- [Data provided]:

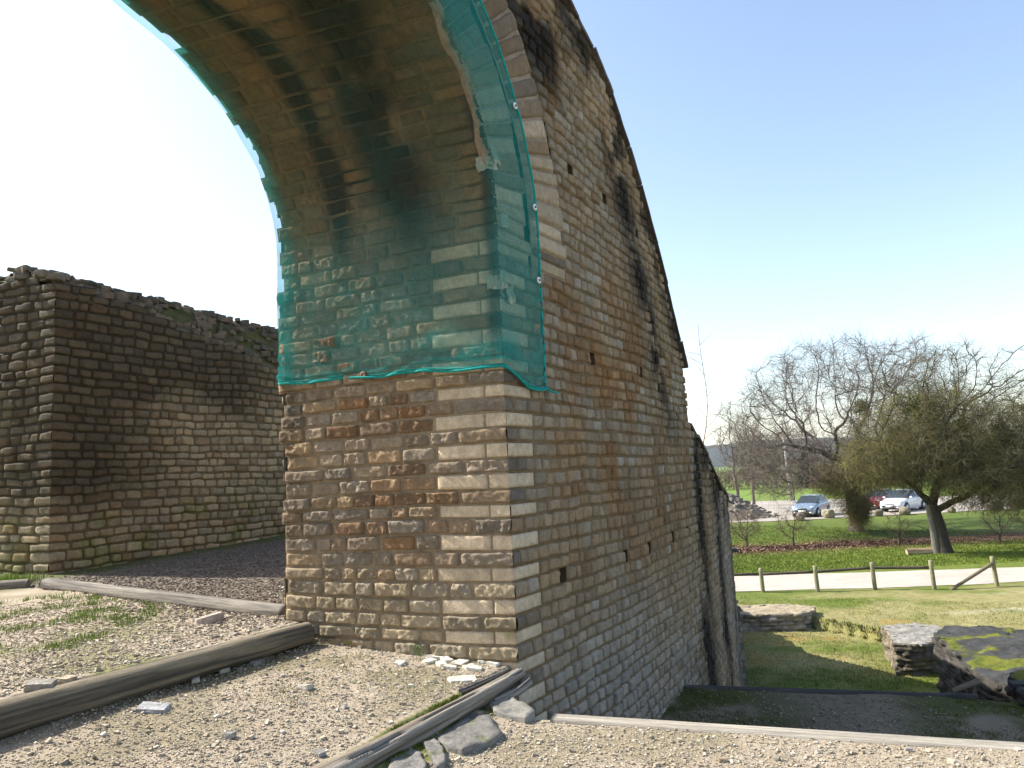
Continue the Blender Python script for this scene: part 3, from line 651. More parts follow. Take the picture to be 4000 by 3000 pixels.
# hills beyond
aa, tt = np.meshgrid(np.radians(np.linspace(-60, 75, 260)), np.linspace(0, 1, 14), indexing='ij')
rad = 1250 + 500 * tt; hz = -4.5 + (46 + 16 * (fbm(aa * 9, 0 * aa, 0, 88, 4) - .5) - 14 * sst(.3, .6, aa)) * np.sin(np.clip(tt * 1.25, 0, 1) * math.pi / 2) + 3 * fbm(aa * 220, tt * 9, 0, 89, 2)
tag(mk('hills', np.stack([rad * np.sin(aa), rad * np.cos(aa), hz], -1).reshape(-1, 3), gridf(260, 14), M_leaf, col=mixc([.02, .03, .018], [.035, .035, .025], fbm(aa * 60, tt * 3, 0, 90)).reshape(-1, 3)), kind='structure')

# ---------------------------------------------------------------- gravel pebbles
def pebbles(name, X, Y, S, cols, k=1, flat=.55, seed=0, zf=gz, up=.15):
    V0, F0 = CS[k]; n = len(X); rp = np.random.RandomState(seed); Z = zf(X, Y)
    P = V0 / np.linalg.norm(V0, axis=1)[:, None] * .75 + V0 * .2
    P = P[None] * (1 + .35 * (rp.rand(n, 1, 1) - .5)) * (1 + .5 * (rp.rand(n, len(V0), 1) - .5) if k == 1 else 1)
    P = P * np.stack([S, S * rp.uniform(.5, .95, n), S * rp.uniform(.3, flat + .15, n)], -1)[:, None] / 2
    a = rp.uniform(0, 6.28, n); ca, sa = np.cos(a)[:, None], np.sin(a)[:, None]; t = rp.uniform(-.5, .5, n)[:, None]
    x, y, z = P[..., 0], P[..., 1], P[..., 2]; z, x = z * np.cos(t) - x * np.sin(t), z * np.sin(t) + x * np.cos(t)
    P = np.stack([x * ca - y * sa + X[:, None], x * sa + y * ca + Y[:, None], z + Z[:, None] + (S * up)[:, None]], -1)
    F = (F0[None] + (np.arange(n) * len(V0))[:, None, None]).reshape(-1, 4)
    return mk(name, P.reshape(-1, 3), F, M_pebble, col=np.repeat(cols, len(V0), 0))
rp = np.random.RandomState(55)
def scat(n, a0, a1, r0, r1, pw=1.0):
    a = np.radians(rp.uniform(a0, a1, n)); rd = r0 * (r1 / r0) ** (rp.rand(n) ** pw); return rd * np.sin(a), rd * np.cos(a)
X, Y = scat(210000, -38, 38, 3.5, 10.5, .9); o = dist_out(X, Y); s4 = np.where(o < 0, -1., side((X, Y), L4a, L4b)); s1 = side((X, Y), L1b, L1a); s3 = side((X, Y), L3b, L3a)
keep = (s4 < -.03) & (np.abs(s1) > .09) & ~((np.abs(s3) < .08)) & ((s3 > 0) & (o < 0) | (s3 < 0) & (Y < 6)) & ~((s3 < 0) & (s3 > -.32) & (X < .1) & (rp.rand(len(X)) < .85))
jm = side((X, Y), P0, P0 + np.array([-.928, .374])); keep &= ~((jm > .0) & (s1 < 0)) if False else keep
X, Y, s1 = X[keep], Y[keep], s1[keep]; n = len(X)
S = rp.lognormal(-4.82, .55, n) * np.where(s1 > 0, 1.35, 1); S = np.clip(S, .004, .05)
cc = mixc([.46, .395, .295], [.32, .27, .20], rp.rand(n)); cc = mixc(cc, [.66, .60, .50], (rp.rand(n) < .25) * rp.rand(n)); cc = mixc(cc, [.22, .19, .17], (rp.rand(n) < .18) * rp.rand(n))
tag(pebbles('pebbles', X, Y, S, cc, seed=4), kind='stuff')
X, Y = scat(26000, -36, -14, 6.0, 15.5, .8); s1 = side((X, Y), L1b, L1a); dw = (X - QC[0]) * nR[0] + (Y - QC[1]) * nR[1]
keep = (s1 > .1) & (dw > .15) & (dist_out(X, Y) < -2.0) & (side((X, Y), np.array([-6.5, 10.2]), np.array([-2.2, 7.0])) > -.05 - .9 * (rp.rand(len(X)) ** 3) * (X > -4.4)); X, Y, dw = X[keep], Y[keep], dw[keep]; n = len(X); keep = rp.rand(n) < sst(.3, 1.3, dw + .6 * (fbm(X * 1.3, Y * 1.3, 0, 81, 4) - .5)) + .1; X, Y = X[keep], Y[keep]; n = len(X)
S = np.clip(rp.lognormal(-3.7, .3, n), .012, .06); cc = mixc([.19, .155, .125], [.11, .09, .075], rp.rand(n)); cc = mixc(cc, [.28, .24, .2], (rp.rand(n) < .15) * .8)  # colours darkened to stand for the shade behind the silvery log
tag(pebbles('coarse_pebbles', X, Y, S, cc, seed=6), kind='stuff')
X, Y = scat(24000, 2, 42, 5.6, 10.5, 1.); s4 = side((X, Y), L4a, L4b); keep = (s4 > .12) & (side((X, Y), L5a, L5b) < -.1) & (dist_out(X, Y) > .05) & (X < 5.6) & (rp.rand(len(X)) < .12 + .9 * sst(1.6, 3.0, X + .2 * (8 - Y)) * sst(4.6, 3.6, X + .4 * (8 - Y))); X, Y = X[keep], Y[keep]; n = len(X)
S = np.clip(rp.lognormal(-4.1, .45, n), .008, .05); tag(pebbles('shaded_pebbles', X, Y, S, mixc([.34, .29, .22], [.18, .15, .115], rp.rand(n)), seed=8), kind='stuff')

def single_rock(name, x, y, size, label, seed, col=(.40, .36, .29), rz=0., k=7, boxy=.6, amp=.13, group=None, cat='stone', lift=.25, tilt=(0, 0), zz=None):
    z = float(gz(x, y)) if zz is None else zz
    V, F = rock((0, 0, size[2] * lift), size, rz, seed, k, boxy, amp, tilt)
    c = np.array(col) * (.8 + .4 * fbm(V[:, 0] * 9, V[:, 1] * 9, V[:, 2] * 9 + seed, 7))[:, None]
    o = mk(name, V, F, M_rock, col=c, local=True, loc=None); o.location = (x, y, z); return tag(o, label, cat, group)
for i, (x, y, s_, c_, lab) in enumerate([
    (-2.40, 4.95, (.24, .15, .035), (.36, .36, .36), 'flat grey stone lying below the long smooth log, the broadest on the gravel'),
    (-2.095, 5.997, (.15, .07, .05), (.26, .24, .22), 'dark narrow stone in gravel just below the pillar end of the smooth log'),
    (-1.545, 5.371, (.13, .09, .045), (.42, .40, .34), 'pale thin stone slab in the middle of the sunlit gravel terrace'),
    (-2.288, 5.81, (.10, .07, .045), (.36, .33, .27), 'rounded stone at the edge of the log shadow, with flat pale stones beside it'),
    (-2.405, 5.586, (.10, .07, .05), (.44, .41, .33), 'cream stone in the row lying along the log shadow edge'),
    (-3.058, 4.835, (.20, .12, .07), (.33, .30, .26), 'lumpy grey stone in the log shadow at far left'),
    (-2.983, 4.986, (.16, .09, .04), (.42, .34, .24), 'tan flat stone in the log shadow just right of the lumpy grey stone'),
    (-1.76, 4.551, (.09, .06, .04), (.28, .27, .25), 'small dark stone on the gravel near the lower left of the cracked log'),
    (-2.872, 6.958, (.30, .15, .10), (.38, .33, .28), 'large tan stone on the upper gravel in front of the pillar'),
    (-1.173, 4.349, (.07, .05, .035), (.25, .24, .23), 'small dark stone just above the cracked log')]):
    single_rock('loose_stone', x, y, s_, lab, 300 + i, c_, rz=i * 1.3, group='loose stones on the gravel', tilt=(.1, .08), boxy=.75)
chips = [(-.711, 6.10), (-.50, 5.97), (-.649, 5.914), (-.573, 5.831), (-.43, 5.84), (-.341, 5.99), (-.249, 5.911), (-.46, 5.55), (-.969, 5.926), (-.62, 6.02), (-.379, 5.80), (-.75, 5.99)]
cl_ = ['long flat white chip at the wall end of the chip pile', 'broad white chip in the middle of the chip pile below the quoins', 'small rounded chip at the left edge of the chip pile', 'thin flat chip at the front left of the chip pile',
       'flat chip at the front of the pile, nearest the cracked log', 'angular chip against the pillar base in the chip pile', 'rightmost white chip, beside the quoin corner', 'large pale flat slab half buried between chip pile and cracked log',
       'single pale chip lying apart on the left of the chip pile', 'white chip behind the thin flat one in the pile', 'small chip at the right front of the pile', 'small chip at the outer left of the pile beside the wall']
for i, ((x, y), lab) in enumerate(zip(chips, cl_)):
    sz = (.12, .08, .035) if i not in (0, 1, 7) else ((.20, .11, .03) if i < 2 else (.26, .14, .025))
    single_rock('stone_chip', x, y, sz, lab, 340 + i, (.62, .58, .49), rz=i * .9 + .3, group='white stone chips below the quoins', boxy=.8, tilt=(.12 * math.sin(i), .1 * math.cos(i)))
for i, (x, y, lab) in enumerate([(1.053, 4.294, 'tan wedge shaped stone on the front gravel, leftmost'), (1.351, 4.289, 'small dark stone on the front gravel'), (2.228, 4.14, 'pale stone at the right end of the front gravel'), (2.101, 4.34, 'small stone close behind the plank edge at right')]):
    single_rock('loose_stone', x, y, (.05, .035, .03), lab, 370 + i, [(.33, .25, .17), (.28, .25, .2), (.45, .41, .33), (.38, .35, .3)][i], rz=i, k=5, group='loose stones on the gravel')
# flat slabs bedded beside the cracked log
def slab(poly, zt, t, label, seed, col):
    p = np.array(poly); c = p.mean(0); n = len(p); k = 6
    q = np.concatenate([p[i] + (p[(i+1) % n] - p[i]) * np.linspace(0, 1, k, endpoint=False)[:, None] for i in range(n)])
    q = q + (fbm(q[:, 0] * 18, q[:, 1] * 18, seed, 5) - .5)[:, None] * .03; m_ = len(q); rings = []
    for rr_, dz in ((1.02, -t), (1.0, -.006), (.985, 0), (.8, .004), (.55, 0), (.28, 0), (.02, 0)):
        a = c + (q - c) * rr_; z = zt + dz + (.03 * (fbm(a[:, 0] * 11, a[:, 1] * 11, seed, 9) - .5) if dz > -.02 else 0)
        rings.append(np.stack([a[:, 0], a[:, 1], z * np.ones(m_)], 1))
    V = np.concatenate(rings); loc = (float(c[0]), float(c[1]), zt - t)
    cc = mixc(np.array(col), np.array([.10, .12, .03]), sst(.62, .72, fbm(V[:, 0] * 8, V[:, 1] * 8, seed, 4)) * .6)
    return tag(mk('stone_slab', V, gridf(len(rings), m_, True), M_rock, col=cc, loc=loc, smooth=False), label, 'stone slab', 'flat slabs bedded beside the cracked log')
slab([(-0.582, 4.763), (-0.385, 5.17), (-0.276, 5.19), (-0.165, 4.79), (-0.236, 4.662), (-0.392, 4.54), (-0.482, 4.589)][::-1], -1.572, .1, 'largest dark grey slab, in the middle of the row beside the cracked log', 1, (.175, .165, .15))
slab([(-0.272, 5.38), (-0.14, 5.55), (0.015, 5.298), (0.045, 5.15), (-0.017, 5.03), (-0.155, 5.123), (-0.231, 5.18)][::-1], -1.565, .1, 'grey slab at the foot of the quoin corner', 2, (.22, .21, .185))
slab([(-0.648, 4.69), (-0.576, 4.748), (-0.50, 4.57), (-0.475, 4.367), (-0.518, 4.306)][::-1], -1.572, .08, 'narrow slab between the largest slab and the one at the bottom edge', 3, (.185, .175, .16))
slab([(-0.804, 4.457), (-0.708, 4.632), (-0.667, 4.614), (-0.586, 4.404), (-0.58, 4.265), (-0.741, 4.10)][::-1], -1.58, .08, 'slab at the bottom edge of the picture beside the cracked log', 4, (.19, .18, .165))
single_rock('loose_stone', -.47, 4.22, (.05, .04, .07), 'small upright pointed stone beside the bottom slab', 390, (.4, .37, .3), k=5)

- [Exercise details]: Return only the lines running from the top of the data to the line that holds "tag(mk('hills', np.stack([rad *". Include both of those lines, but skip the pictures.

- [Answer to the problem]:
Continue the Blender Python script for this scene: part 3, from line 651. More parts follow. Take the picture to be 4000 by 3000 pixels.
# hills beyond
aa, tt = np.meshgrid(np.radians(np.linspace(-60, 75, 260)), np.linspace(0, 1, 14), indexing='ij')
rad = 1250 + 500 * tt; hz = -4.5 + (46 + 16 * (fbm(aa * 9, 0 * aa, 0, 88, 4) - .5) - 14 * sst(.3, .6, aa)) * np.sin(np.clip(tt * 1.25, 0, 1) * math.pi / 2) + 3 * fbm(aa * 220, tt * 9, 0, 89, 2)
tag(mk('hills', np.stack([rad * np.sin(aa), rad * np.cos(aa), hz], -1).reshape(-1, 3), gridf(260, 14), M_leaf, col=mixc([.02, .03, .018], [.035, .035, .025], fbm(aa * 60, tt * 3, 0, 90)).reshape(-1, 3)), kind='structure')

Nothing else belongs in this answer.